Kelebihan mereka adalah “menjawab persoalan” menggunakan teori-teori rumit agar “terkesan” Intelektual dan akademik.
Padahal dengan jawaban sederhana dari rakyat itu sendiri, berbagai pertanyaan berkaitan dengan lingkungan justru enteng dijawab.
Tapi mereka pongah. Mereka “terkungkung” dengan teori yang Njlimet dan kemudian “diakui” adalah ilmu pengetahuan mereka sendiri.
Tiba-tiba saya tersentak. Bagaimana mungkin, sumber ilmu pengetahuan dari Rakyat itu sendiri namun justru “diakui” sebagai sumber ilmu pengetahuan mereka sendiri.
Dari pendekatan etika, apakah pantas, ketika mereka menemukan sumber ilmu pengetahuan dari Rakyat itu sendiri namun “menjadikan” sebagai ilmu pengetahuan dan milik mereka sendiri.

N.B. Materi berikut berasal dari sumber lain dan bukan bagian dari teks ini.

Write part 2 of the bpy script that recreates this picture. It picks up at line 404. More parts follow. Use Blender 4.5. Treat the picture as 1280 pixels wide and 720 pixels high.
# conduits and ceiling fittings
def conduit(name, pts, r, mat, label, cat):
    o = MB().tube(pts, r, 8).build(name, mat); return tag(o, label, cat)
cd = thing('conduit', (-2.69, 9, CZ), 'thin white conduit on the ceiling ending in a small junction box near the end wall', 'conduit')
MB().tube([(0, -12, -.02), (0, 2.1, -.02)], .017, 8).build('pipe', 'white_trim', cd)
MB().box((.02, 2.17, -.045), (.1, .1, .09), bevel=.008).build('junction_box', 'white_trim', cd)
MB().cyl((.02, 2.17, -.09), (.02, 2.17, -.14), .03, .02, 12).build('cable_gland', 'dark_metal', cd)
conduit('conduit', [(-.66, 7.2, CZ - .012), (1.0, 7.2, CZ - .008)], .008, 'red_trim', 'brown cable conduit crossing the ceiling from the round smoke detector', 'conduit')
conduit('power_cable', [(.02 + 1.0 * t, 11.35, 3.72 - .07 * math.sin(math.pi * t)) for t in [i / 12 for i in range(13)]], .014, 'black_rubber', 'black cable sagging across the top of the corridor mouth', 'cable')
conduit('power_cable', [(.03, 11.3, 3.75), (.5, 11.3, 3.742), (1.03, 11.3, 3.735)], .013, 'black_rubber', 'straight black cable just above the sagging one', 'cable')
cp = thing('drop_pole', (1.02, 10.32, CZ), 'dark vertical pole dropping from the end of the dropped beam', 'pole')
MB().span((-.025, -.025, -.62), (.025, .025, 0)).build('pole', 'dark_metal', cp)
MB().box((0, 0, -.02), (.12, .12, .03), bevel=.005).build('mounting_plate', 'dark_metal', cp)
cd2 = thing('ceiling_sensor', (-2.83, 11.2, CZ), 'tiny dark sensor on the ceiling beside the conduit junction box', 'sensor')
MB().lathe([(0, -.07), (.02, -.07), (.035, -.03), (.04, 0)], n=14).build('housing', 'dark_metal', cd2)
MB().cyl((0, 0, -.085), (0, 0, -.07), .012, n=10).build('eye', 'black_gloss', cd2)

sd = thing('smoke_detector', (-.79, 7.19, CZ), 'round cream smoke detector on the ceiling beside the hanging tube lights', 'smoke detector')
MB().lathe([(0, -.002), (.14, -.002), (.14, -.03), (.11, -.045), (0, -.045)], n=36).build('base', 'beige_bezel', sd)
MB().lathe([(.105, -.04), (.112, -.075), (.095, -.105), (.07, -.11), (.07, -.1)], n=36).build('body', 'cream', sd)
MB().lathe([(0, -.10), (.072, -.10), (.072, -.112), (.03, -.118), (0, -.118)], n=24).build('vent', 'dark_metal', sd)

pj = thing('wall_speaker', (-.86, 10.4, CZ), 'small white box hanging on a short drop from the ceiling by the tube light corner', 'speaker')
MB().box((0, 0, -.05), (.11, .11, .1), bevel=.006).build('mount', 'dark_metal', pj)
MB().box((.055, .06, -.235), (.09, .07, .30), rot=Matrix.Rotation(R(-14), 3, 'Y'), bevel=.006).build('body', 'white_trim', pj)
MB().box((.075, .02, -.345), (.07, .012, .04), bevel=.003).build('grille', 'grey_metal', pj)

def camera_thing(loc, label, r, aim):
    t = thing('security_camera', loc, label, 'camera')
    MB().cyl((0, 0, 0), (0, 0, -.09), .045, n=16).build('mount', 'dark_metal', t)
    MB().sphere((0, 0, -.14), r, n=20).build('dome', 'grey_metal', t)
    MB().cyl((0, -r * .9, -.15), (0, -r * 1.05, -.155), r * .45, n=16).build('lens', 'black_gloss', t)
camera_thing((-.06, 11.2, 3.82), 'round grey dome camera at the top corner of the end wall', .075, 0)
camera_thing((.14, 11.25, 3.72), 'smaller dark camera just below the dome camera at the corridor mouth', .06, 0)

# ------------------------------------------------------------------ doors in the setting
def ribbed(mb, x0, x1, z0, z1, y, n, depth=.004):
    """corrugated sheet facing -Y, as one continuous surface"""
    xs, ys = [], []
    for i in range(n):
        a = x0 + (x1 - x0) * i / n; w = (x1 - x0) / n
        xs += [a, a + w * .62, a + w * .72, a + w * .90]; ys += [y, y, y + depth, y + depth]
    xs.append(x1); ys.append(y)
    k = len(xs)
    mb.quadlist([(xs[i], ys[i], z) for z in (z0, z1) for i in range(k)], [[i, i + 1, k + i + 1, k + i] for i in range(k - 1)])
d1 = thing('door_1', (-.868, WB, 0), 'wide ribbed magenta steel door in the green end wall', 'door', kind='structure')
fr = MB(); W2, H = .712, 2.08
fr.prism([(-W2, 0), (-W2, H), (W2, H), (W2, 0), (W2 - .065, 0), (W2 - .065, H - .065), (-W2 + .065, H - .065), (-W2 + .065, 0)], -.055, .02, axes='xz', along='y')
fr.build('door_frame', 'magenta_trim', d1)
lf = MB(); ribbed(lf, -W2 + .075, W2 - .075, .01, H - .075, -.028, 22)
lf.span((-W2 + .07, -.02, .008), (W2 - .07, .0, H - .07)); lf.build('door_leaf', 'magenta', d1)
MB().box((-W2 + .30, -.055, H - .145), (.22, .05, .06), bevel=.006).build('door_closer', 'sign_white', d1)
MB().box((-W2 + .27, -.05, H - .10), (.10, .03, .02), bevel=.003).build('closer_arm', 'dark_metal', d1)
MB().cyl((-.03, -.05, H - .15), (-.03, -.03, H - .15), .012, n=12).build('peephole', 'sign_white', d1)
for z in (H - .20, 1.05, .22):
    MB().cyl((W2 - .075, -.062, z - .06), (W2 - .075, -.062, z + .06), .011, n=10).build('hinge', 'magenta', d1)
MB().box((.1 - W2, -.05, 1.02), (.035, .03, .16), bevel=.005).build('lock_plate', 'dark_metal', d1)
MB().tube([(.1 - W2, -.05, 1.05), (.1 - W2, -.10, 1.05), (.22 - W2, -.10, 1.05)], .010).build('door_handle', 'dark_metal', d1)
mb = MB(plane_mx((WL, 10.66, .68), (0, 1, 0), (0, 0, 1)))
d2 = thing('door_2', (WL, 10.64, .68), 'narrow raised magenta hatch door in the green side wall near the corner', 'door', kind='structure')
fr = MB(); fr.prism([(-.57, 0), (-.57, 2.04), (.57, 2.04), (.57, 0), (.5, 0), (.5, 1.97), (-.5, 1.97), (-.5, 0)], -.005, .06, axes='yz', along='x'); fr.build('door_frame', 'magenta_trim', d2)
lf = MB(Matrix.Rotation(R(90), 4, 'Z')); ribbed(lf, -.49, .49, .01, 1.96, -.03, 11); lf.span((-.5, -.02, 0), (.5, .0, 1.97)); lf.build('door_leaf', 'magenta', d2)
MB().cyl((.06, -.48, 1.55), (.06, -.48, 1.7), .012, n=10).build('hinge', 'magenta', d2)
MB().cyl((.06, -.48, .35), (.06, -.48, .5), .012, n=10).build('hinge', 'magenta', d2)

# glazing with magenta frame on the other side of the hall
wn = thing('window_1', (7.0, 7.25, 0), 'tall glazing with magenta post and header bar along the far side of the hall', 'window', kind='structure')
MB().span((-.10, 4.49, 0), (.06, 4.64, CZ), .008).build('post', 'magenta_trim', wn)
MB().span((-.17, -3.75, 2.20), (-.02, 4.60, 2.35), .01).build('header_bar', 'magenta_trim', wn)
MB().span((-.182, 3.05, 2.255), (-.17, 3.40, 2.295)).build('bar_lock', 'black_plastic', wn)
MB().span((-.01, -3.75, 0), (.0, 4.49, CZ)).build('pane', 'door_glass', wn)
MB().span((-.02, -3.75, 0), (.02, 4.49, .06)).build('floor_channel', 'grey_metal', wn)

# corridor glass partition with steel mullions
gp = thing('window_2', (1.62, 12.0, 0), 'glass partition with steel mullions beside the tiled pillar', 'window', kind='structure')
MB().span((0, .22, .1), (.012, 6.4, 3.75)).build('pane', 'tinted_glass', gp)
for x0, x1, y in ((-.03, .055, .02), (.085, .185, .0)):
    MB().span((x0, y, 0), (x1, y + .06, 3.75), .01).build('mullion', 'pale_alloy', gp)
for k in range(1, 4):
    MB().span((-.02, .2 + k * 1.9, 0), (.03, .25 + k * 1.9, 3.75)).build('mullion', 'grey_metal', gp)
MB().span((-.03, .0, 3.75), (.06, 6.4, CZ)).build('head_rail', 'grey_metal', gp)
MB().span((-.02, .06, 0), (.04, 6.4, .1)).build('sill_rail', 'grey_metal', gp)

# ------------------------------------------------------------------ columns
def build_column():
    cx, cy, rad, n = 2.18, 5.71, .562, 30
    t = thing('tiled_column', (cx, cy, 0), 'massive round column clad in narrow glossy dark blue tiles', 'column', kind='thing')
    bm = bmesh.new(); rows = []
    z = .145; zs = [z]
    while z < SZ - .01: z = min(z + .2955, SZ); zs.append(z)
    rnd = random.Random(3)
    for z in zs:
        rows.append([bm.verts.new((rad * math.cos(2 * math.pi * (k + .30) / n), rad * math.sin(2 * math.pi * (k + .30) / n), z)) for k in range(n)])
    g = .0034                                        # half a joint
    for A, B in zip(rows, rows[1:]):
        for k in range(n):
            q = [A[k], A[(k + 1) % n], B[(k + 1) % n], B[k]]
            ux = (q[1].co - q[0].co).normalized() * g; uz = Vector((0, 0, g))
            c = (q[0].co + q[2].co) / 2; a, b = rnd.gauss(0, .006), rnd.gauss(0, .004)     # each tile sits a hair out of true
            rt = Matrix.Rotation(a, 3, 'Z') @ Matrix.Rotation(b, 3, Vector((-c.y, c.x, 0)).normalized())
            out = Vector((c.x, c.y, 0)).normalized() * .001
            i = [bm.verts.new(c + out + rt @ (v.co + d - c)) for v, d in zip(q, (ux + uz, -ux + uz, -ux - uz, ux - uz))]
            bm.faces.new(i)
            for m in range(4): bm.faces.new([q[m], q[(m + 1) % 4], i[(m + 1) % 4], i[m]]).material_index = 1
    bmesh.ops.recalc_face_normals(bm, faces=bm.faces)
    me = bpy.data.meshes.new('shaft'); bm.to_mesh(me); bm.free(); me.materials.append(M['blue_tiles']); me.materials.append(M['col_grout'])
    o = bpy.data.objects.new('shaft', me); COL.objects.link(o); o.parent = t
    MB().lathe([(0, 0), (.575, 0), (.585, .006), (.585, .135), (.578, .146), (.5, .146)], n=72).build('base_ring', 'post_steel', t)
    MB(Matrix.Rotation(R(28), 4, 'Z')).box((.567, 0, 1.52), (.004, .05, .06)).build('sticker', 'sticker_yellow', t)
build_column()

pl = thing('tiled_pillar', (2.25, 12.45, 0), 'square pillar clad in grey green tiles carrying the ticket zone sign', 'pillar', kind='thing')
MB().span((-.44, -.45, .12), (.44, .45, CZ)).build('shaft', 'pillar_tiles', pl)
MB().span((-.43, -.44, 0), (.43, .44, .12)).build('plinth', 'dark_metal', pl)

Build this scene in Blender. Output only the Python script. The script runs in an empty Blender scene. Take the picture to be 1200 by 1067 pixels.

Lalu dimana nurani mereka ? Apakah pantas mereka mengagungkan ilmu pengetahuan yang bersumber dari Rakyat namun mengabaikan sang pemilik ilmu pengetahuan ?
Dan yang justru mengerikan tidak saja mengakui sumber ilmu pengetahuan dari Rakyat, namun justru menjadikan ilmu pengetahuan itu sendiri sebagai “copy right”. Hak Intelektual milik sang Peneliti itu sendiri.
Bahkan tidak tanggung-tanggung. Tanpa malu-malu kemudian mengemas menjadi “produk bisnis” yang kemudian dijual kembali ke Rakyat.
Semisal “pengolahan tertentu”. Dengan alasan “klise” menggunakan laboratorium kampus, mengemas menjadi produk jadi. Dan kembali “menjual” kembali ke Rakyat. Sang pemilik ilmu pengetahuan itu sendiri.
Bukan mengajarkan teknik pengolahan yang “berdaya guna” yang justru diajarkan “gratis” kepada Rakyat.
Atau Rakyat itu sendiri menyiapkan bahan baku. Kemudian “mereka mengolah”. Tanpa malu-malu mereka kemudian menjual kemasan. Dihitung sebagai “Asset ekonomi”. Termasuk ongkos kirim. Dan menjual dengan Rakyat.
Entahlah. Sudah banyak cerita tentang itu.
Dan momentum sikap Menteri KLHK, Siti Nurbaya Bakar (SN) yang melarang peneliti asing (Baca termasuk juga Peneliti Indonesia) adalah “muara” dari kegelisahan saya. Kalaupun tidak mau disebutkan sebagai kegelisahan publik. Kegelisahan yang Sudah lama saya rasakan.
Sembari menyaksikan “polemik” sikap Menteri SN, Marilah kita jadikan ilmu pengetahuan yang berangkat dari masyarakat nusantara sebagai pemilik ilmu pengetahuan.
Dan terus “berteriak” kepada mereka yang kemudian menjadikan ilmu pengetahuan dan pemilik pengetahuan dari Rakyat sebagai pengetahuan yang menjadikan mereka sebagai “menara gading”.
Dan mengembalikan kepada sang penutur sejati. Rakyat sebagai pemilik pengetahuan itu sendiri.